YOUR OBJECTIVE
Your task is to print exactly the lines from the line that contains "Generate a Blender" through the line that contains "C = scene.collection", with pictures left out.
^^^^
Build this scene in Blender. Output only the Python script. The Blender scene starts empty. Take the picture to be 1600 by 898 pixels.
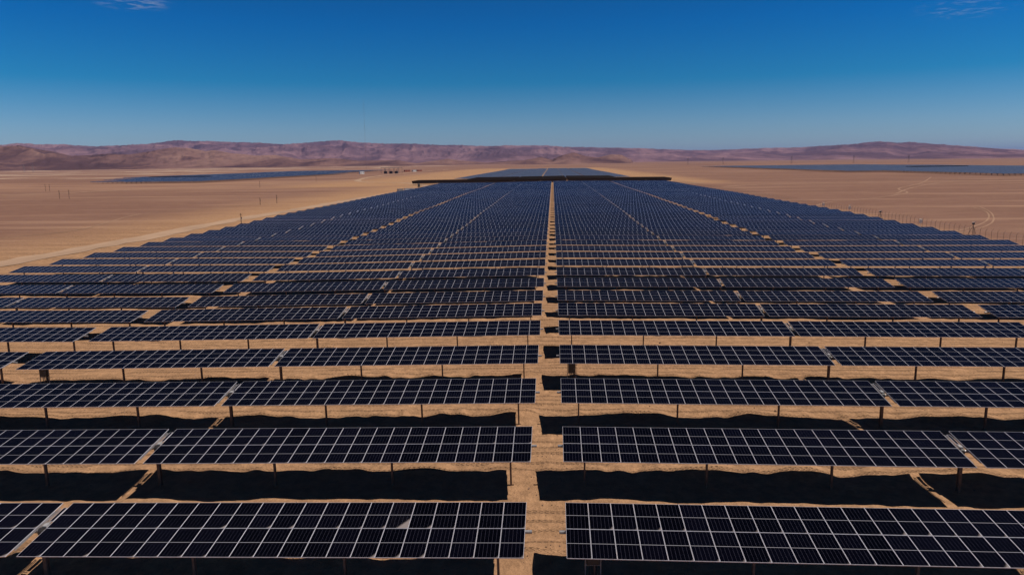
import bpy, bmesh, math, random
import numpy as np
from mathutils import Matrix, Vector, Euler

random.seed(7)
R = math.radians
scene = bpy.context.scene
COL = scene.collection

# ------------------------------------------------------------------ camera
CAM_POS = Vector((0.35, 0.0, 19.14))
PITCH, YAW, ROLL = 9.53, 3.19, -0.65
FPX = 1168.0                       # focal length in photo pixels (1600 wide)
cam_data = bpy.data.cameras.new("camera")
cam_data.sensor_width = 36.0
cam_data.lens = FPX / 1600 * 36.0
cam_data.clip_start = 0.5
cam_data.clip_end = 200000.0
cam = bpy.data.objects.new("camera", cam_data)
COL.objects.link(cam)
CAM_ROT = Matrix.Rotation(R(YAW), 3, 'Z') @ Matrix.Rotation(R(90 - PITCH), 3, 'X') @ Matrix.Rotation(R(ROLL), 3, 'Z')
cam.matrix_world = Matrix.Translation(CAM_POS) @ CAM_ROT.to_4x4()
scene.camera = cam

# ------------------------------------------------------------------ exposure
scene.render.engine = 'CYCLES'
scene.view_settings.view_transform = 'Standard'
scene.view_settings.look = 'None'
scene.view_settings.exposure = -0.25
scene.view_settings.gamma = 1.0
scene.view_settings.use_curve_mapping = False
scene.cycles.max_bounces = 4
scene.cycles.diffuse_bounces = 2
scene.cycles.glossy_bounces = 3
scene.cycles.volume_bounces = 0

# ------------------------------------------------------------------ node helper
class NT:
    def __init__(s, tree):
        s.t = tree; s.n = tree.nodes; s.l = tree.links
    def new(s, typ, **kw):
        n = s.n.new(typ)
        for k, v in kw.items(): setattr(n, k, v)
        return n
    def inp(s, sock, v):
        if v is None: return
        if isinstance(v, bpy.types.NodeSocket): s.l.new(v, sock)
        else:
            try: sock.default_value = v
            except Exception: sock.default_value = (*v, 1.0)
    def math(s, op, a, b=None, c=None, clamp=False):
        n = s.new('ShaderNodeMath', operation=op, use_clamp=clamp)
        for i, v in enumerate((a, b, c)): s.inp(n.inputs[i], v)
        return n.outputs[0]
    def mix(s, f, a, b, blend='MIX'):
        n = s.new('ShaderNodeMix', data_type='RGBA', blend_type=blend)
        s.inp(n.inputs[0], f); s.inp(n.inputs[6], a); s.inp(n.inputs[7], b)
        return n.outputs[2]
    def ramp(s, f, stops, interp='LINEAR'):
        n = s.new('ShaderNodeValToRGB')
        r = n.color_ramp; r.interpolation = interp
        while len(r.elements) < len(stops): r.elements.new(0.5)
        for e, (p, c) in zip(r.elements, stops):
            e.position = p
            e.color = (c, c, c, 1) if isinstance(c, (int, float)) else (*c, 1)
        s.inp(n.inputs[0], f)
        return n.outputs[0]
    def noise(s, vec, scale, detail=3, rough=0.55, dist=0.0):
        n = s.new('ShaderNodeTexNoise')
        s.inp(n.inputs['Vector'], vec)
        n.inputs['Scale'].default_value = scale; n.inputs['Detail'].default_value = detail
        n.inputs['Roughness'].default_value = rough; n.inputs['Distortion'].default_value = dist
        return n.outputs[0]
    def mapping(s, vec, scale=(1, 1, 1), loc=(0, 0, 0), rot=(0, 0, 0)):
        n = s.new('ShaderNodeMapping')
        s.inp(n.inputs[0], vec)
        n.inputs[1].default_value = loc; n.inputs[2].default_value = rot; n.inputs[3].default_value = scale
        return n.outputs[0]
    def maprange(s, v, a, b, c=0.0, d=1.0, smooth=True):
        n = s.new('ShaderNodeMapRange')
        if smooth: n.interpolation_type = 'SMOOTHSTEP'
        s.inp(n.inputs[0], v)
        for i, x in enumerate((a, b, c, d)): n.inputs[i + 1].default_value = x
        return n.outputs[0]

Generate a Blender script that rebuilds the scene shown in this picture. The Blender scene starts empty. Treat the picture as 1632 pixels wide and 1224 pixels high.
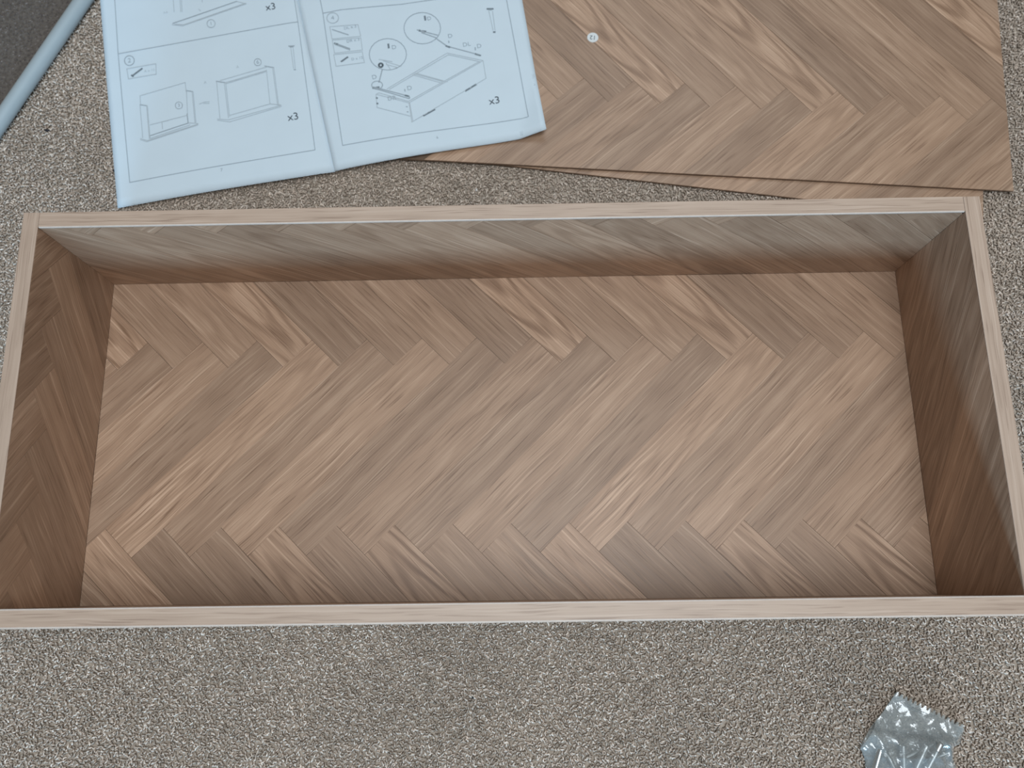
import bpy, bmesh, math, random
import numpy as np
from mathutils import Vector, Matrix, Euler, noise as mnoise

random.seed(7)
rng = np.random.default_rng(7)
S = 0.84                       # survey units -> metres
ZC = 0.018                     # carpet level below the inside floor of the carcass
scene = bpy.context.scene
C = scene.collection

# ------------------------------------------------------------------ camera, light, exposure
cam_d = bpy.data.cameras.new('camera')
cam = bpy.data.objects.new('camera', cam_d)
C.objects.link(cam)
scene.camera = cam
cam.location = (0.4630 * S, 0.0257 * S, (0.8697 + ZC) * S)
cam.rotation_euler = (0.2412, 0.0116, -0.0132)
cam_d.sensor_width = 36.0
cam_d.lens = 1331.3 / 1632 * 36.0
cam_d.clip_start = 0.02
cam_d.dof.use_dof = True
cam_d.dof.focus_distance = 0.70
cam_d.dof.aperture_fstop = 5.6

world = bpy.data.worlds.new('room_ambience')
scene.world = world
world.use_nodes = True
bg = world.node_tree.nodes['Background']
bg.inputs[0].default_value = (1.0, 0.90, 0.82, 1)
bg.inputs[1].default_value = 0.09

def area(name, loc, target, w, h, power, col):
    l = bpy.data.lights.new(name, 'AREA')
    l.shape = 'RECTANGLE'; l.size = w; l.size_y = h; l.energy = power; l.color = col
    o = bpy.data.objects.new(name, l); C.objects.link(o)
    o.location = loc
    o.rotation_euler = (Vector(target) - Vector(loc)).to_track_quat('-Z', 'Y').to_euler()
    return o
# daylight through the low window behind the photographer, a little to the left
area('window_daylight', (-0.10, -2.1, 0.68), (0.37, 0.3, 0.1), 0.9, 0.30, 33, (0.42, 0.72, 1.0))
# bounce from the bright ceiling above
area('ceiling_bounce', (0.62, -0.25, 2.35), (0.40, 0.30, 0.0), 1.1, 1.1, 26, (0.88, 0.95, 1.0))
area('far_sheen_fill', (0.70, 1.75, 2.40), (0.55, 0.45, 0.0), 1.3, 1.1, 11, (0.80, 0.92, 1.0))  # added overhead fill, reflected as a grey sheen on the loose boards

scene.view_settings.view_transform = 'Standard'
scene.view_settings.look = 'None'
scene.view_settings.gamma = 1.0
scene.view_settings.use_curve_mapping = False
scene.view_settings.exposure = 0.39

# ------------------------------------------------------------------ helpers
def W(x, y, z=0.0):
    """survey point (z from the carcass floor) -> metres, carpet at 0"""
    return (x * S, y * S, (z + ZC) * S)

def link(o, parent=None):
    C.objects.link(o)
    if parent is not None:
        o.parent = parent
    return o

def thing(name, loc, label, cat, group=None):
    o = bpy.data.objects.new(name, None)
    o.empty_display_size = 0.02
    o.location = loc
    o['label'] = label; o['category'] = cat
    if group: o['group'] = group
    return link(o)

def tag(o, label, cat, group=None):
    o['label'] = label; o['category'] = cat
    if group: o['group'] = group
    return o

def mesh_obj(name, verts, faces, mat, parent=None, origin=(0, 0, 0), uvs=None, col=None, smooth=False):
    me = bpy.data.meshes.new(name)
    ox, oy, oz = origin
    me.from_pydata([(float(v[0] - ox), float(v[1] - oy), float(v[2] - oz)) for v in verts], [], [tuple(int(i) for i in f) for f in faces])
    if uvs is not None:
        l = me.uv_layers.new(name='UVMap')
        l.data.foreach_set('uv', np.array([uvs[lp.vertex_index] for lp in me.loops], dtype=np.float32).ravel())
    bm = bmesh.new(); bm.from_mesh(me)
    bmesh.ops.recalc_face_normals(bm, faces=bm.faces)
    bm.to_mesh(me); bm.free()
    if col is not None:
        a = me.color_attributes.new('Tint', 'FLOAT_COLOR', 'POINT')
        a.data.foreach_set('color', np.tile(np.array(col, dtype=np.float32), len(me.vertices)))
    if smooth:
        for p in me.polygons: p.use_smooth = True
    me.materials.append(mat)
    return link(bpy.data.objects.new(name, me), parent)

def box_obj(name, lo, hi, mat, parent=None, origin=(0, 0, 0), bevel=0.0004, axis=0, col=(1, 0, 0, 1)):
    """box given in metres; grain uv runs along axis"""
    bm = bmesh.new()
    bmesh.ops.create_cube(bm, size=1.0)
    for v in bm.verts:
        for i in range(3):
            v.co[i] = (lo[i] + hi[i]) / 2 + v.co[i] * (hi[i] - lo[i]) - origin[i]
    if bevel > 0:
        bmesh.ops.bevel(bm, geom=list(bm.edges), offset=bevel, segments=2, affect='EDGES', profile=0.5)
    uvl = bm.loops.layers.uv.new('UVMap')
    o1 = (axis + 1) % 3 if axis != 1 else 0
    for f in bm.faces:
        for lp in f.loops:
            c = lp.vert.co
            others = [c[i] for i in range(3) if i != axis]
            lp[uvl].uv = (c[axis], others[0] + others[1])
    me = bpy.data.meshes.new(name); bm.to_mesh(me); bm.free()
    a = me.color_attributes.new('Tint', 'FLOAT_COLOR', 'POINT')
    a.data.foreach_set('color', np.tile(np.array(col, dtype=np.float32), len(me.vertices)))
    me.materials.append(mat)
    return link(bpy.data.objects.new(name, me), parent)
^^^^
REPLY TO THE EXERCISE
Generate a Blender script that rebuilds the scene shown in this picture. The Blender scene starts empty. Treat the picture as 1632 pixels wide and 1224 pixels high.
import bpy, bmesh, math, random
import numpy as np
from mathutils import Vector, Matrix, Euler, noise as mnoise

random.seed(7)
rng = np.random.default_rng(7)
S = 0.84                       # survey units -> metres
ZC = 0.018                     # carpet level below the inside floor of the carcass
scene = bpy.context.scene
C = scene.collection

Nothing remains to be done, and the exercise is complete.